[Raw data]:
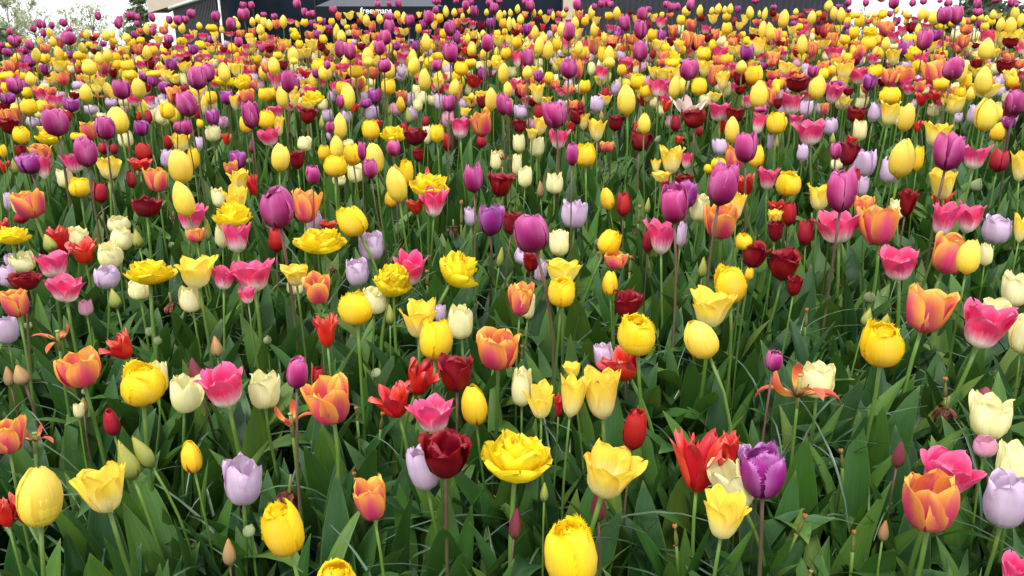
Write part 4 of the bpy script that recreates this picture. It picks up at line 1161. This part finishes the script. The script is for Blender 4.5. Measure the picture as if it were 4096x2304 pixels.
# ------------------------------------------------------------------ labels: what stands beside each flower sets it apart
def make_labels():
    one = [f for f in FLOWERS if f.single]
    for f in one:
        f.nb = {}
        for side in ('left', 'right', 'above', 'below'):
            best, bd = None, 1e9
            for g in one:
                if g is f or g.k == 'a':
                    continue
                dx, dy = g.px - f.px, g.py - f.py
                reach = 2.6 * (f.pw + g.pw) / 2 + 40
                if side in ('left', 'right'):
                    ok = abs(dy) < .9 * (f.ph + g.ph) / 2 and (dx < -.25 * f.pw if side == 'left' else dx > .25 * f.pw)
                else:
                    ok = abs(dx) < .7 * (f.pw + g.pw) / 2 and (dy < -.3 * f.ph if side == 'above' else dy > .3 * f.ph)
                d = math.hypot(dx, dy)
                if ok and d < reach and d < bd:
                    best, bd = g, d
            if best:
                f.nb[side] = best.k
        f.row = ['front', 'lower', 'middle', 'upper'][0 if f.py > 1750 else 1 if f.py > 1250 else 2 if f.py > 800 else 3]
        f.col = ['far left', 'left', 'centre', 'right', 'far right'][min(4, int(f.px / 820))]
    word = lambda k: SHORT[k] + ('' if k in 'bntqha' else ' one')
    an = lambda s: ('an ' if s[0] in 'aeiou' else 'a ') + s

    def phrase(f, sides):
        out = []
        for s in sides:
            out.append({'left': 'right of ', 'right': 'left of ', 'above': 'below ', 'below': 'above '}[s] + an(word(f.nb[s])))
        return ' and '.join(out)

    used = {}
    for f in one:
        same = [g for g in one if g.k == f.k and g is not f]
        f.label = None
        opts = list(f.nb)
        combos = [()] + [(a,) for a in opts] + [(a, b) for i, a in enumerate(opts) for b in opts[i + 1:]]
        cand = []
        for zone in ('', 'row', 'both'):
            for c in combos:
                if not c and zone != 'both':
                    continue
                cand.append((c, zone))
        if f.nb == {}:
            cand = [((), 'both')]
        def true_of(g, c, zone):
            return all(g.nb.get(s) == f.nb[s] for s in c) and (zone == '' or g.row == f.row) and (zone != 'both' or g.col == f.col)
        for c, zone in cand:
            if not any(true_of(g, c, zone) for g in same):
                bits = SAY[f.k]
                if c:
                    bits += ' ' + phrase(f, c)
                if zone == 'row':
                    bits += ', ' + f.row + ' rows'
                elif zone == 'both':
                    bits += ', ' + f.row + ' rows ' + f.col
                if 4 <= len(bits.split()) <= 16:
                    f.label = bits
                    break
        if f.label is None:
            mates = sorted([g for g in one if g.k == f.k and g.row == f.row and g.col == f.col], key=lambda g: -g.area)
            i = mates.index(f)
            o = ['largest', 'second largest', 'third largest', 'fourth largest', 'fifth largest', 'sixth largest', 'seventh largest', 'eighth largest', 'ninth largest', 'tenth largest'][min(i, 9)]
            f.label = o + ' ' + SAY[f.k] + ', ' + f.row + ' rows ' + f.col
        f.label = f.label[0].upper() + f.label[1:] if False else f.label


make_labels()


# ------------------------------------------------------------------ planting
def frame_at(f):
    """Matrix of the bloom: foot, lean, size."""
    r = f.r
    lean = math.radians(f.lean + r.gauss(0, 4 if f.k not in 'R' else 9))
    nod = math.radians(r.gauss(0, 4))
    if f.k in 'bnt' or f.k == 'S':
        nod *= .5
    M = Matrix.Rotation(lean, 4, 'Y') @ Matrix.Rotation(nod, 4, 'X')
    up = np.array((M @ Vector((0, 0, 1))).to_3d())
    foot = f.c - up * f.hgt * .5
    return M, foot, up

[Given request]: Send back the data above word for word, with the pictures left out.

[Exercise response]:
Write part 4 of the bpy script that recreates this picture. It picks up at line 1161. This part finishes the script. The script is for Blender 4.5. Measure the picture as if it were 4096x2304 pixels.
# ------------------------------------------------------------------ labels: what stands beside each flower sets it apart
def make_labels():
    one = [f for f in FLOWERS if f.single]
    for f in one:
        f.nb = {}
        for side in ('left', 'right', 'above', 'below'):
            best, bd = None, 1e9
            for g in one:
                if g is f or g.k == 'a':
                    continue
                dx, dy = g.px - f.px, g.py - f.py
                reach = 2.6 * (f.pw + g.pw) / 2 + 40
                if side in ('left', 'right'):
                    ok = abs(dy) < .9 * (f.ph + g.ph) / 2 and (dx < -.25 * f.pw if side == 'left' else dx > .25 * f.pw)
                else:
                    ok = abs(dx) < .7 * (f.pw + g.pw) / 2 and (dy < -.3 * f.ph if side == 'above' else dy > .3 * f.ph)
                d = math.hypot(dx, dy)
                if ok and d < reach and d < bd:
                    best, bd = g, d
            if best:
                f.nb[side] = best.k
        f.row = ['front', 'lower', 'middle', 'upper'][0 if f.py > 1750 else 1 if f.py > 1250 else 2 if f.py > 800 else 3]
        f.col = ['far left', 'left', 'centre', 'right', 'far right'][min(4, int(f.px / 820))]
    word = lambda k: SHORT[k] + ('' if k in 'bntqha' else ' one')
    an = lambda s: ('an ' if s[0] in 'aeiou' else 'a ') + s

    def phrase(f, sides):
        out = []
        for s in sides:
            out.append({'left': 'right of ', 'right': 'left of ', 'above': 'below ', 'below': 'above '}[s] + an(word(f.nb[s])))
        return ' and '.join(out)

    used = {}
    for f in one:
        same = [g for g in one if g.k == f.k and g is not f]
        f.label = None
        opts = list(f.nb)
        combos = [()] + [(a,) for a in opts] + [(a, b) for i, a in enumerate(opts) for b in opts[i + 1:]]
        cand = []
        for zone in ('', 'row', 'both'):
            for c in combos:
                if not c and zone != 'both':
                    continue
                cand.append((c, zone))
        if f.nb == {}:
            cand = [((), 'both')]
        def true_of(g, c, zone):
            return all(g.nb.get(s) == f.nb[s] for s in c) and (zone == '' or g.row == f.row) and (zone != 'both' or g.col == f.col)
        for c, zone in cand:
            if not any(true_of(g, c, zone) for g in same):
                bits = SAY[f.k]
                if c:
                    bits += ' ' + phrase(f, c)
                if zone == 'row':
                    bits += ', ' + f.row + ' rows'
                elif zone == 'both':
                    bits += ', ' + f.row + ' rows ' + f.col
                if 4 <= len(bits.split()) <= 16:
                    f.label = bits
                    break
        if f.label is None:
            mates = sorted([g for g in one if g.k == f.k and g.row == f.row and g.col == f.col], key=lambda g: -g.area)
            i = mates.index(f)
            o = ['largest', 'second largest', 'third largest', 'fourth largest', 'fifth largest', 'sixth largest', 'seventh largest', 'eighth largest', 'ninth largest', 'tenth largest'][min(i, 9)]
            f.label = o + ' ' + SAY[f.k] + ', ' + f.row + ' rows ' + f.col
        f.label = f.label[0].upper() + f.label[1:] if False else f.label


make_labels()


# ------------------------------------------------------------------ planting
def frame_at(f):
    """Matrix of the bloom: foot, lean, size."""
    r = f.r
    lean = math.radians(f.lean + r.gauss(0, 4 if f.k not in 'R' else 9))
    nod = math.radians(r.gauss(0, 4))
    if f.k in 'bnt' or f.k == 'S':
        nod *= .5
    M = Matrix.Rotation(lean, 4, 'Y') @ Matrix.Rotation(nod, 4, 'X')
    up = np.array((M @ Vector((0, 0, 1))).to_3d())
    foot = f.c - up * f.hgt * .5
    return M, foot, up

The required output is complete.